§ WHAT NEEDS TO BE DONE:
Identify all lines in the data containing the string "scene". Copy them out.

§ PROVIDED MATERIAL:
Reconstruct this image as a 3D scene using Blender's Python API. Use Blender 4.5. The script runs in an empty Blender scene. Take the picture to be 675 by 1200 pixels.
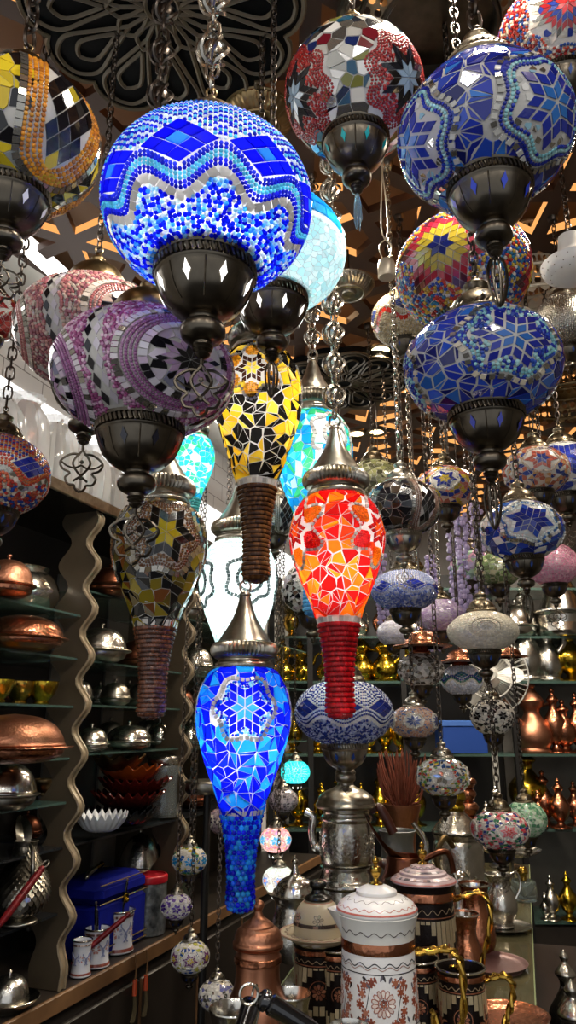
import bpy, math, random
from mathutils import Vector
random.seed(7)
PI = math.pi; TAU = 2*PI
C = bpy.context.scene.collection
# ---------------------------------------------------------------- camera model (photo is 675 x 1200)
F_PX = 867.0; EYE = (0.0, 0.0, 1.55)
PITCH = math.atan(250/F_PX); CP, SP = math.cos(PITCH), math.sin(PITCH)
def ray(px, py):
    x = (px-337.5)/F_PX; u = (600-py)/F_PX
    return (x, CP-u*SP, SP+u*CP)
def at(px, py, t):
    r = ray(px, py); return Vector((r[0]*t, r[1]*t, EYE[2]+r[2]*t))
def on_z(px, py, z):
    r = ray(px, py); t = (z-EYE[2])/r[2]; return Vector((r[0]*t, r[1]*t, z))
def on_y(px, py, y):
    r = ray(px, py); t = y/r[1]; return Vector((r[0]*t, y, EYE[2]+r[2]*t))
# left wall frame: origin on the front edge of the base cabinet, U along the wall, NW into the wall
F0 = (-.56, 2.15); U = (.335, .942); NW = (-.942, .335)
UA = math.atan2(U[1], U[0])
def lw(a, d, z): return Vector((F0[0]+U[0]*a+NW[0]*d, F0[1]+U[1]*a+NW[1]*d, z))
def on_left(px, py, d=0.0):
    r = ray(px, py); fx, fy = F0[0]+NW[0]*d, F0[1]+NW[1]*d
    t = (fx*U[1]-fy*U[0])/(r[0]*U[1]-r[1]*U[0])
    return Vector((r[0]*t, r[1]*t, EYE[2]+r[2]*t))
# ---------------------------------------------------------------- colours and materials
def lin(v): return v/12.92 if v <= .04045 else ((v+.055)/1.055)**2.4
def H(h): return tuple(lin(int(h[i:i+2], 16)/255) for i in (0, 2, 4))
def new_mat(name):
    m = bpy.data.materials.new(name); m.use_nodes = True
    nt = m.node_tree; nt.nodes.clear()
    out = nt.nodes.new('ShaderNodeOutputMaterial'); return m, nt, out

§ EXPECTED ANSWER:
Reconstruct this image as a 3D scene using Blender's Python API. Use Blender 4.5. The script runs in an empty Blender scene. Take the picture to be 675 by 1200 pixels.
C = bpy.context.scene.collection